§ PROMPT: Beneath this task is a listing; retype all of it exactly.

§ COLLECTED DATA:
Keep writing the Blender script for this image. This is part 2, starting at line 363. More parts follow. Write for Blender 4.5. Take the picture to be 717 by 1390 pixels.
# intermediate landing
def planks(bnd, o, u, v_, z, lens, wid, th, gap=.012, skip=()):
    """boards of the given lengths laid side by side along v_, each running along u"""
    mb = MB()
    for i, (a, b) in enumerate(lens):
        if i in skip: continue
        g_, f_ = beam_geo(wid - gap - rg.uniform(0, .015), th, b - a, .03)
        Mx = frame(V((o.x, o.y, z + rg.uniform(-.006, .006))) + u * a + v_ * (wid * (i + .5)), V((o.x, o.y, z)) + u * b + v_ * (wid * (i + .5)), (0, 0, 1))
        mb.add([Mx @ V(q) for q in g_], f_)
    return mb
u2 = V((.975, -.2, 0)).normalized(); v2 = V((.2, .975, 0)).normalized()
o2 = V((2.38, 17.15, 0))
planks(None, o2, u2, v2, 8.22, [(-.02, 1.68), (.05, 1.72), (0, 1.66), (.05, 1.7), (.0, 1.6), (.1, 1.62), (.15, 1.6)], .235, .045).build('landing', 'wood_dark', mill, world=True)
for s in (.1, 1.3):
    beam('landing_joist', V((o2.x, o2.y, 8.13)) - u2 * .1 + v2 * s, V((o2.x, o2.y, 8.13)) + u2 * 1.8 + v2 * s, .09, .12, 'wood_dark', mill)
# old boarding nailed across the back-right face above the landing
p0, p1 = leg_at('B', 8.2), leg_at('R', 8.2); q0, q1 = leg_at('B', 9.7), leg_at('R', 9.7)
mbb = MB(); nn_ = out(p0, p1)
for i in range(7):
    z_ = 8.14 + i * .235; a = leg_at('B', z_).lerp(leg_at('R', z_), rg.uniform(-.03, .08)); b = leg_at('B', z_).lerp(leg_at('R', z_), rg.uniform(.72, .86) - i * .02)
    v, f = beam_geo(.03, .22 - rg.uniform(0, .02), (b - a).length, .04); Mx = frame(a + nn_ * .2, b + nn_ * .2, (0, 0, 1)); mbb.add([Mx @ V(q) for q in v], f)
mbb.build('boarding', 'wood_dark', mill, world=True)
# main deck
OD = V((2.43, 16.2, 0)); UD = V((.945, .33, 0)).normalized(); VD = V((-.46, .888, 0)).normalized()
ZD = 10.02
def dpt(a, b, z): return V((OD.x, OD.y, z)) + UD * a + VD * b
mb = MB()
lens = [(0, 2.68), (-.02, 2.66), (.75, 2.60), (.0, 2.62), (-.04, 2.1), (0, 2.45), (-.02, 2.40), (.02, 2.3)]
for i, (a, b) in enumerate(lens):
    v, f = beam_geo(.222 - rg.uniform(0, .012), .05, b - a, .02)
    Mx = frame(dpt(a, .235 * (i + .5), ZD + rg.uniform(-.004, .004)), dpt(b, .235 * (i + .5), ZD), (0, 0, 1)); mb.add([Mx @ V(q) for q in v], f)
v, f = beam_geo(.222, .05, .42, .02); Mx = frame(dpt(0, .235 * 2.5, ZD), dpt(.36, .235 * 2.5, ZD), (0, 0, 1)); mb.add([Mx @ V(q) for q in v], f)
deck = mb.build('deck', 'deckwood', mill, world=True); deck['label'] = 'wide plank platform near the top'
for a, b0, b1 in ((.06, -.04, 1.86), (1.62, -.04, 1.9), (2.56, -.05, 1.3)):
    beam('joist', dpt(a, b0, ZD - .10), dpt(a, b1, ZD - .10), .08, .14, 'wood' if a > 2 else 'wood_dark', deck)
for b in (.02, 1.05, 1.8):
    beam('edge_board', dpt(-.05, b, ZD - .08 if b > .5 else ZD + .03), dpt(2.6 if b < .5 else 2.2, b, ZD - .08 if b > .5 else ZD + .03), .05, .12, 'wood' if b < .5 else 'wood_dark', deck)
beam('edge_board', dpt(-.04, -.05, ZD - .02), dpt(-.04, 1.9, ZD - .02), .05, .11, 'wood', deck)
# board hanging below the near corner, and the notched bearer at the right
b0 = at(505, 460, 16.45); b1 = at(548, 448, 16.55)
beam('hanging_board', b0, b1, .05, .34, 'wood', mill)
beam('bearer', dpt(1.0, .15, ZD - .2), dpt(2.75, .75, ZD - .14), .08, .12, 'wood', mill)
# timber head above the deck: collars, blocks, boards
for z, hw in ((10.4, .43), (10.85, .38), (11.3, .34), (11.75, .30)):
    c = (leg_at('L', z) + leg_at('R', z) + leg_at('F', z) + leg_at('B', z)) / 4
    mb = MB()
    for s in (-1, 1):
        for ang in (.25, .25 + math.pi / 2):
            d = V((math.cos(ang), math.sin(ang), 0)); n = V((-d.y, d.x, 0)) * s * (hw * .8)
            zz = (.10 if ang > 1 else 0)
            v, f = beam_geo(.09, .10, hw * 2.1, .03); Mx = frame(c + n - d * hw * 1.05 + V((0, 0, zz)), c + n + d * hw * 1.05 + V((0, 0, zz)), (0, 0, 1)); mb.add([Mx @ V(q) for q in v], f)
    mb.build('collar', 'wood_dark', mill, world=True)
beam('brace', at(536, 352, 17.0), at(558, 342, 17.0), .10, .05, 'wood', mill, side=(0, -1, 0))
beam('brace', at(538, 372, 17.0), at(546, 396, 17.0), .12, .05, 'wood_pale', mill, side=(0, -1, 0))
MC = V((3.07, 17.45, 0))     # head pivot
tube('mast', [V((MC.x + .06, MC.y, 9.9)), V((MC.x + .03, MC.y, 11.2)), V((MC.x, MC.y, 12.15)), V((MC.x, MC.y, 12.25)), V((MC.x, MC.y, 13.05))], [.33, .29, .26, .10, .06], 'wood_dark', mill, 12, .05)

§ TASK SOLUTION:
Keep writing the Blender script for this image. This is part 2, starting at line 363. More parts follow. Write for Blender 4.5. Take the picture to be 717 by 1390 pixels.
# intermediate landing
def planks(bnd, o, u, v_, z, lens, wid, th, gap=.012, skip=()):
    """boards of the given lengths laid side by side along v_, each running along u"""
    mb = MB()
    for i, (a, b) in enumerate(lens):
        if i in skip: continue
        g_, f_ = beam_geo(wid - gap - rg.uniform(0, .015), th, b - a, .03)
        Mx = frame(V((o.x, o.y, z + rg.uniform(-.006, .006))) + u * a + v_ * (wid * (i + .5)), V((o.x, o.y, z)) + u * b + v_ * (wid * (i + .5)), (0, 0, 1))
        mb.add([Mx @ V(q) for q in g_], f_)
    return mb
u2 = V((.975, -.2, 0)).normalized(); v2 = V((.2, .975, 0)).normalized()
o2 = V((2.38, 17.15, 0))
planks(None, o2, u2, v2, 8.22, [(-.02, 1.68), (.05, 1.72), (0, 1.66), (.05, 1.7), (.0, 1.6), (.1, 1.62), (.15, 1.6)], .235, .045).build('landing', 'wood_dark', mill, world=True)
for s in (.1, 1.3):
    beam('landing_joist', V((o2.x, o2.y, 8.13)) - u2 * .1 + v2 * s, V((o2.x, o2.y, 8.13)) + u2 * 1.8 + v2 * s, .09, .12, 'wood_dark', mill)
# old boarding nailed across the back-right face above the landing
p0, p1 = leg_at('B', 8.2), leg_at('R', 8.2); q0, q1 = leg_at('B', 9.7), leg_at('R', 9.7)
mbb = MB(); nn_ = out(p0, p1)
for i in range(7):
    z_ = 8.14 + i * .235; a = leg_at('B', z_).lerp(leg_at('R', z_), rg.uniform(-.03, .08)); b = leg_at('B', z_).lerp(leg_at('R', z_), rg.uniform(.72, .86) - i * .02)
    v, f = beam_geo(.03, .22 - rg.uniform(0, .02), (b - a).length, .04); Mx = frame(a + nn_ * .2, b + nn_ * .2, (0, 0, 1)); mbb.add([Mx @ V(q) for q in v], f)
mbb.build('boarding', 'wood_dark', mill, world=True)
# main deck
OD = V((2.43, 16.2, 0)); UD = V((.945, .33, 0)).normalized(); VD = V((-.46, .888, 0)).normalized()
ZD = 10.02
def dpt(a, b, z): return V((OD.x, OD.y, z)) + UD * a + VD * b
mb = MB()
lens = [(0, 2.68), (-.02, 2.66), (.75, 2.60), (.0, 2.62), (-.04, 2.1), (0, 2.45), (-.02, 2.40), (.02, 2.3)]
for i, (a, b) in enumerate(lens):
    v, f = beam_geo(.222 - rg.uniform(0, .012), .05, b - a, .02)
    Mx = frame(dpt(a, .235 * (i + .5), ZD + rg.uniform(-.004, .004)), dpt(b, .235 * (i + .5), ZD), (0, 0, 1)); mb.add([Mx @ V(q) for q in v], f)
v, f = beam_geo(.222, .05, .42, .02); Mx = frame(dpt(0, .235 * 2.5, ZD), dpt(.36, .235 * 2.5, ZD), (0, 0, 1)); mb.add([Mx @ V(q) for q in v], f)
deck = mb.build('deck', 'deckwood', mill, world=True); deck['label'] = 'wide plank platform near the top'
for a, b0, b1 in ((.06, -.04, 1.86), (1.62, -.04, 1.9), (2.56, -.05, 1.3)):
    beam('joist', dpt(a, b0, ZD - .10), dpt(a, b1, ZD - .10), .08, .14, 'wood' if a > 2 else 'wood_dark', deck)
for b in (.02, 1.05, 1.8):
    beam('edge_board', dpt(-.05, b, ZD - .08 if b > .5 else ZD + .03), dpt(2.6 if b < .5 else 2.2, b, ZD - .08 if b > .5 else ZD + .03), .05, .12, 'wood' if b < .5 else 'wood_dark', deck)
beam('edge_board', dpt(-.04, -.05, ZD - .02), dpt(-.04, 1.9, ZD - .02), .05, .11, 'wood', deck)
# board hanging below the near corner, and the notched bearer at the right
b0 = at(505, 460, 16.45); b1 = at(548, 448, 16.55)
beam('hanging_board', b0, b1, .05, .34, 'wood', mill)
beam('bearer', dpt(1.0, .15, ZD - .2), dpt(2.75, .75, ZD - .14), .08, .12, 'wood', mill)
# timber head above the deck: collars, blocks, boards
for z, hw in ((10.4, .43), (10.85, .38), (11.3, .34), (11.75, .30)):
    c = (leg_at('L', z) + leg_at('R', z) + leg_at('F', z) + leg_at('B', z)) / 4
    mb = MB()
    for s in (-1, 1):
        for ang in (.25, .25 + math.pi / 2):
            d = V((math.cos(ang), math.sin(ang), 0)); n = V((-d.y, d.x, 0)) * s * (hw * .8)
            zz = (.10 if ang > 1 else 0)
            v, f = beam_geo(.09, .10, hw * 2.1, .03); Mx = frame(c + n - d * hw * 1.05 + V((0, 0, zz)), c + n + d * hw * 1.05 + V((0, 0, zz)), (0, 0, 1)); mb.add([Mx @ V(q) for q in v], f)
    mb.build('collar', 'wood_dark', mill, world=True)
beam('brace', at(536, 352, 17.0), at(558, 342, 17.0), .10, .05, 'wood', mill, side=(0, -1, 0))
beam('brace', at(538, 372, 17.0), at(546, 396, 17.0), .12, .05, 'wood_pale', mill, side=(0, -1, 0))
MC = V((3.07, 17.45, 0))     # head pivot
tube('mast', [V((MC.x + .06, MC.y, 9.9)), V((MC.x + .03, MC.y, 11.2)), V((MC.x, MC.y, 12.15)), V((MC.x, MC.y, 12.25)), V((MC.x, MC.y, 13.05))], [.33, .29, .26, .10, .06], 'wood_dark', mill, 12, .05)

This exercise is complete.